At DeMatha, Catlett won All-Metropolit­an honors from The Post and received a scholarshi­p to Notre Dame, from which he graduated in 1971.

He played nine games for the NBA’s Cincinnati Royals before injuries ended his basketball career in 1972. He later worked as a marketing executive for the Converse athletic shoe company, then as an executive and lobbyist for Motorola. He worked in Kenya for the Peace Corps and during the 1980s was a top aide on Capitol Hill to Rep. Dan Lungren, R-Calif.

Catlett later held an executive position with the District of Columbia Lottery, had a radio talk show on WOLAM and led workshops across the country as a community organizer.

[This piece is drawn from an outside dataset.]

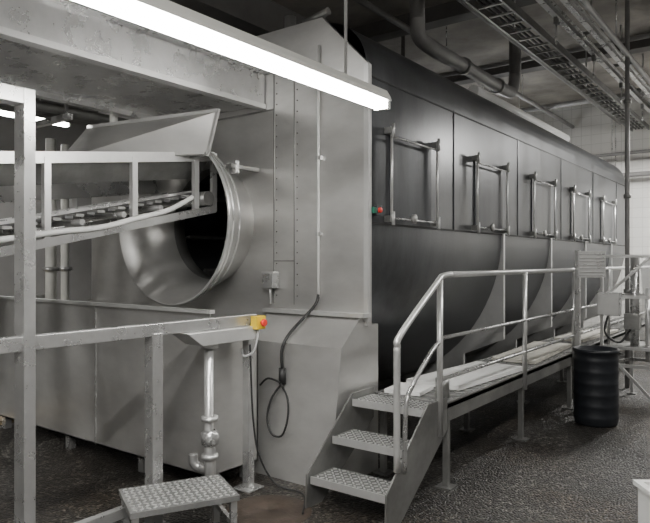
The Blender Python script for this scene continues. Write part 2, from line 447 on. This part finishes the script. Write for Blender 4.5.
q.done("step_stool")

# ---------------------------------------------------------------- stairs
q=B()
sx0,sx1=-2.55,-1.95
DZ=.62
for i,(y,z) in enumerate(((3.23,.2),(3.47,.41),(3.71,.62))):
    q.box((sx0+.012,y,z-.035),(sx1-.012,y+.25,z),'grating')
    q.box((sx0+.012,y-.004,z-.045),(sx1-.012,y+.006,z+.004),'lsteel')
    bumps(q,sx0+.03,sx1-.03,y+.01,y+.24,z)
for x in (sx0-.006,sx1-.006):
    q.prism([(3.19,0),(3.36,0),(4.0,.44),(4.0,.66),(3.72,.66),(3.20,.22)],'X',x,x+.012,'dsteel')
q.rod((sx0,3.75,.35),(sx1,3.75,.35),.015,'steel')
q.done("access_stairs")

# ---------------------------------------------------------------- walkway + railing
q=B()
q.box((sx0,4.02,DZ-.04),(sx1,12.2,DZ-.01),'grating')
q.box((sx1-.03,4.02,.49),(sx1,12.2,DZ),'dsteel'); q.box((sx0,4.02,.49),(sx0+.03,12.2,DZ),'dsteel')
for i in range(68): q.box((sx0+.03,4.05+i*.12,DZ-.01),(sx1-.03,4.06+i*.12,DZ-.002),'steel')
for y in (4.1,5.6,7.1,8.6,10.1,11.9):
    for x in (sx0+.03,sx1-.05):
        q.box((x-.02,y-.02,0),(x+.02,y+.02,.5),'dsteel'); q.box((x-.06,y-.06,0),(x+.06,y+.06,.012),'dsteel')
q.done("raised_walkway")
q=B()
xr=-1.94; r=.021
pts=bez([(xr,3.31,.33),(xr,3.31,1.0),(xr,3.315,1.08),(xr,3.36,1.16),(xr,3.84,1.46),(xr,3.92,1.50),(xr,4.05,1.51)],5)
q.sweep(pts,r,'lsteel',12)
q.rod((xr,4.05,1.51),(xr,12.0,1.51),r,'lsteel')
q.rod((xr,3.88,.42),(xr,3.88,1.49),r,'lsteel')
for y in (5.53,7.05,8.6,10.15,11.7,12.0): q.rod((xr,y,.47),(xr,y,1.51),r,'lsteel')
q.rod((xr,3.88,1.08),(xr,12,1.08),.014,'steel'); q.rod((xr,3.88,.80),(xr,12,.80),.014,'steel')
q.sweep(bez([(xr,3.88,1.06),(xr,3.75,1.0),(xr,3.5,.82),(xr,3.42,.7),(xr,3.40,.3)],5),.015,'steel',10)
q.done("walkway_railing")
def board(name,x0,x1,y0,y1,z,th,k,rot=0):
    q=B(); m=Matrix.Translation(((x0+x1)/2,(y0+y1)/2,z))@Matrix.Rotation(math.radians(rot),4,'Z')
    q.box((-(x1-x0)/2,-(y1-y0)/2,0),((x1-x0)/2,(y1-y0)/2,th),k,m); return q.done(name,.002)
board("cutting_board",-2.49,-2.02,4.45,5.65,DZ,.035,'white',-4)
board("cutting_board.001",-2.50,-2.22,4.06,4.36,DZ,.03,'white',8)
board("wooden_plank",-2.47,-2.05,6.0,7.5,DZ,.035,'brown',3)
board("wooden_plank.001",-2.4,-2.05,8.0,9.5,DZ,.035,'brown',-3)
q=B(); q.lathe((-2.06,4.16,DZ),[(0,.0001),(0,.05),(.14,.05),(.14,.044),(.02,.044),(.02,.0001)],'dsteel','Z',20); q.done("steel_cup")

# ---------------------------------------------------------------- post with ribbed panel
q=B()
q.box((-1.905,6.96,0),(-1.855,7.01,1.72),'steel'); q.box((-1.93,6.91,0),(-1.81,7.06,.015),'steel')
mx=Matrix.Translation((-1.86,6.93,1.43))@Matrix.Rotation(math.radians(25),4,'Z')
q.box((0,0,0),(.27,.04,.28),'lsteel',mx)
for i in range(7): q.box((.01,-.006,.02+i*.037),(.26,.0,.030+i*.037),'steel',mx)
q.done("control_post",.003)

q=B()
pr=[(0,.0001),(0,.19),(.02,.2)]
z=.06
while z<.64:
    pr+=[(z,.205),(z+.012,.208),(z+.035,.208),(z+.047,.205)]; z+=.11
pr+=[(.70,.20),(.71,.215),(.74,.215),(.74,.195),(.70,.19),(.70,.0001)]
q.lathe((-1.61,6.62,0),pr,'black','Z',36)
q.done("black_plastic_drum")

q=B()
def fr(x,y0,z0,z1,w=.03,k='lsteel'): q.box((x-w/2,y0-w/2,z0),(x+w/2,y0+w/2,z1),k)
for x,y in ((-1.82,7.75),(-1.62,8.35),(-1.1,8.35),(-1.25,7.75)):
    fr(x,y,0,1.68)
    q.box((x-.05,y-.05,0),(x+.05,y+.05,.012),'steel')
for z in (.42,.62,1.2,1.66):
    q.beam((-1.82,7.75,z),(-1.25,7.75,z),.03,.035,'lsteel'); q.beam((-1.62,8.35,z),(-1.1,8.35,z),.03,.035,'steel')
    q.beam((-1.82,7.75,z),(-1.62,8.35,z),.03,.03,'steel'); q.beam((-1.25,7.75,z),(-1.1,8.35,z),.03,.03,'steel')
q.beam((-1.82,7.74,.62),(-1.28,7.74,.05),.025,.03,'lsteel')
q.beam((-1.78,7.74,1.2),(-1.30,7.74,1.66),.025,.03,'lsteel')
q.box((-1.84,7.60,.99),(-1.60,7.73,1.25),'steel'); q.box((-1.83,7.59,1.0),(-1.61,7.60,1.24),'lsteel')
q.box((-1.56,7.62,.85),(-1.40,7.73,1.02),'dsteel')
q.rod((-1.50,7.9,.62),(-1.50,7.9,1.66),.05,'steel',16); q.rod((-1.38,8.0,.45),(-1.38,8.0,1.3),.03,'lsteel',12)
q.box((-1.75,7.8,.60),(-1.2,8.3,.64),'dsteel')
q.sweep(bez([(-1.72,7.6,.99),(-1.74,7.56,.8),(-1.6,7.6,.7),(-1.5,7.7,.85)]),.012,'cable',8)
q.done("dosing_unit_stand")
q=B()
q.rod((-1.74,8.7,0),(-1.74,8.7,H),.028,'pipe',12)
for z in (1.2,2.4,3.6): q.lathe((-1.74,8.7,z),[(0,.028),(0,.045),(.05,.045),(.05,.028)],'dsteel','Z',12)
q.done("standpipe")
q=B()
q.prism([(-1.9,2.0),(-1.2,1.6),(-1.2,.9),(-1.5,.3),(-2.2,.3),(-2.3,1.5)],'Y',12.6,13.3,'lsteel')
q.box((-2.2,12.6,0),(-2.1,12.7,.3),'steel'); q.box((-1.6,12.6,0),(-1.5,12.7,.3),'steel'); q.box((-2.2,13.2,0),(-2.1,13.3,.3),'steel'); q.box((-1.6,13.2,0),(-1.5,13.3,.3),'steel')
q.done("steel_hopper")
q=B()
m=Matrix.Translation((-.40,3.86,0))@Matrix.Rotation(math.radians(36),4,'Z')
for (a,b) in (((-.25,-.2,0),(.25,.2,.02)),((-.25,-.2,.02),(-.235,.2,.36)),((.235,-.2,.02),(.25,.2,.36)),((-.235,-.2,.02),(.235,-.185,.36)),((-.235,.185,.02),(.235,.2,.36)),
    ((-.27,-.22,.35),(-.23,.22,.375)),((.23,-.22,.35),(.27,.22,.375)),((-.23,-.22,.35),(.23,-.18,.375)),((-.23,.18,.35),(.23,.22,.375))):
    q.box(a,b,'white',m)
q.done("white_plastic_crate")

q=B(); q.lathe((-2.72,3.02,0),[(0,.0001),(.006,.0001),(.006,.27),(0,.28)],'rust','Z',30); q.done("floor_drain_cover")
q=B(); q.box((-7.4,1.8,0),(-6.25,3.2,.04),'tan'); q.done("wooden_pallet_board")

# ---------------------------------------------------------------- overhead services
def name_i(b,i): return b if i==0 else "%s.%03d"%(b,i)
YF=Y1-.1
q=B()
x=-3.3
q.sweep([(x-.05,6.15,H),(x-.05,6.15,4.25)],.085,'pipe',18)
q.sweep(bez([(x-.05,6.15,4.3),(x-.05,6.2,4.08),(x,6.45,4.0),(x,7,4.0),(x,8.6,4.0),(x,8.9,4.08),(x,9.0,4.3)],6),.085,'pipe',18)
q.sweep([(x,9.0,4.28),(x,9.0,H)],.085,'pipe',18)
for y in (7.2,8.3): q.sweep([(x,y,4.0),(x,y+.06,4.0)],.105,'dsteel',18)
q.done("ventilation_pipe")
q=B(); q.rod((-3.16,7.2,3.67),(-3.16,11.0,3.67),.075,'white',16)
for y in (7.5,9.2,10.8): q.box((-3.20,y,3.48),(-3.12,y+.04,3.66),'steel')
q.done("white_insulated_pipe")
for i,(x0,x1,z) in enumerate(((-2.72,-2.42,4.25),)):
    q=B()
    for x in (x0,x1): q.box((x-.012,-1,z),(x+.012,YF,z+.09),'dsteel')
    for k in range(50): q.box((x0,-.9+k*.3,z+.01),(x1,-.87+k*.3,z+.03),'dsteel')
    for y in (1,4,7,10,13): q.rod(((x0+x1)/2,y,z),((x0+x1)/2,y,H),.01,'steel',6)
    for k in range(3): q.rod((x0+.06+k*.06,-1,z+.05),(x0+.06+k*.06,YF,z+.05),.016,'cable',6)
    q.done(name_i("cable_tray",i))
q=B()
for x in (-2.15,-1.95):
    q.box((x-.03,-1,4.30),(x+.03,YF,4.308),'steel'); q.box((x-.004,-1,4.308),(x+.004,YF,4.40),'dsteel'); q.box((x-.03,-1,4.40),(x+.03,YF,4.408),'steel')
for y in (5,6.6,8.2,9.8,11.4,13):
    q.box((-2.2,y,4.408),(-1.9,y+.05,4.45),'dsteel'); q.rod((-2.05,y+.02,4.45),(-2.05,y+.02,H),.012,'steel',6)
    for x in (-2.15,):
        q.box((x-.02,y+.5,4.22),(x+.02,y+.58,4.30),'dsteel')
        q.sweep(bez([(x,y+.54,4.22),(x,y+.54,4.10),(x,y+.50,4.05),(x,y+.54,4.01),(x,y+.58,4.05)],4),.008,'steel',6)
q.done("overhead_hook_rail")
for i,(x,z,r_,k) in enumerate(((-2.95,4.45,.03,'pipe'),(-1.72,4.2,.03,'pipe'),(-3.9,4.5,.04,'pipe'))):
    q=B(); q.rod((x,-1,z),(x,YF,z),r_,k,10)
    for y in (2,5,8,11): q.rod((x,y,z),(x,y,H),.008,'steel',6)
    q.done(name_i("ceiling_pipe",i))
for i,(y,z,r_) in enumerate(((9.6,4.7,.035),(12.4,4.6,.05),(13.6,3.75,.035),(13.9,3.35,.05))):
    q=B(); q.rod((-7.5,y,z),(4.4,y,z),r_,'pipe' ,10)
    for x in (-6,-3.0,0,3): q.rod((x,y,z),(x,y,H),.008,'steel',6)
    q.done(name_i("cross_pipe",i))

# ---------------------------------------------------------------- lamps
def fixture(name,x,y0,y1,z,hang=True,k='tube',w=.10,area=0,rods=None,horiz=False):
    q=B()
    q.prism([(x-w/2,z+.05),(x-w/2-.01,z+.02),(x+w/2+.01,z+.02),(x+w/2,z+.05),(x+w/4,z+.09),(x-w/4,z+.09)],'Y',y0,y1,'lampbody')
    for yy in (y0,y1-.03): q.box((x-w/2,yy,z-.03),(x+w/2,yy+.03,z+.03),'lampbody')
    for xx in (x-w*.26,x+w*.26): q.rod((xx,y0+.03,z-.008),(xx,y1-.03,z-.008),.020,k,12)
    for yy in (rods or (y0+.3,y1-.4)): q.rod((x,yy,z+.08),(x,yy,H),.009,'lsteel',8)
    o=q.done(name)
    if area>0:
        l=bpy.data.lights.new(name+"_light",'AREA'); l.shape='RECTANGLE'; l.size=w*1.4; l.size_y=(y1-y0)*.95; l.energy=area; l.color=(1,.985,.95)
        lo=bpy.data.objects.new("light",l); S.collection.objects.link(lo); lo.parent=o
        lo.location=(0,0,-(o.location.z-z)-.05)
    return o
fixture("fluorescent_lamp",-2.09,.2,3.40,2.58,area=0,rods=(1.0,2.985),w=.10)
fixture("fluorescent_lamp.001",.8,4.5,7.5,4.0,k='tubefar',area=70)  # unseen fixture, added for general light on the right-hand side
fixture("fluorescent_lamp.002",-.9,10.4,13.2,3.9,k='tubefar',area=320)  # out of view, added to brighten the far wall
fixture("fluorescent_lamp.003",-7.8,3.7,4.7,3.42,k='tubefar',area=60)
fixture("fluorescent_lamp.004",-4.5,10.4,12.9,3.85,k='tubefar',area=300)  # hidden by the machine top, added to light the far wall
fixture("fluorescent_lamp.005",.5,-2.5,.5,3.9,k='tubefar',area=260)  # added fill light, unseen behind the camera
fixture("fluorescent_lamp.007",-5.4,-3.0,-.4,3.9,k='tubefar',area=260)  # added fill light for the left side, outside the view

w=bpy.data.worlds.new("World"); S.world=w; w.use_nodes=True
w.node_tree.nodes["Background"].inputs[0].default_value=(.5,.52,.55,1)
w.node_tree.nodes["Background"].inputs[1].default_value=.05

cd=bpy.data.cameras.new("Camera"); co=bpy.data.objects.new("Camera",cd); S.collection.objects.link(co)
cd.sensor_width=36; cd.lens=632/650*36; cd.clip_start=.05
co.location=(0,0,1.6); co.rotation_euler=(math.radians(90),0,math.radians(36.87))
S.camera=co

Over the years, Catlett developed a friendship with Abdul-Jabbar, his onetime opponent. Abdul-Jabbar, a jazz aficionado, helped Catlett track down a little-known film of his father playing drums and speaking on camera.

“I had never heard my father speak,” Catlett told the City Paper in 2011. “So here I was, a guy in his 50s, hearing his dad talk for the first time. It was an incredibly private, emotional moment.”

It would never have been possible, he said, without the Power Memorial-DeMatha game of 1965.

“Playing in that allowed me to hear my father speak,” he said.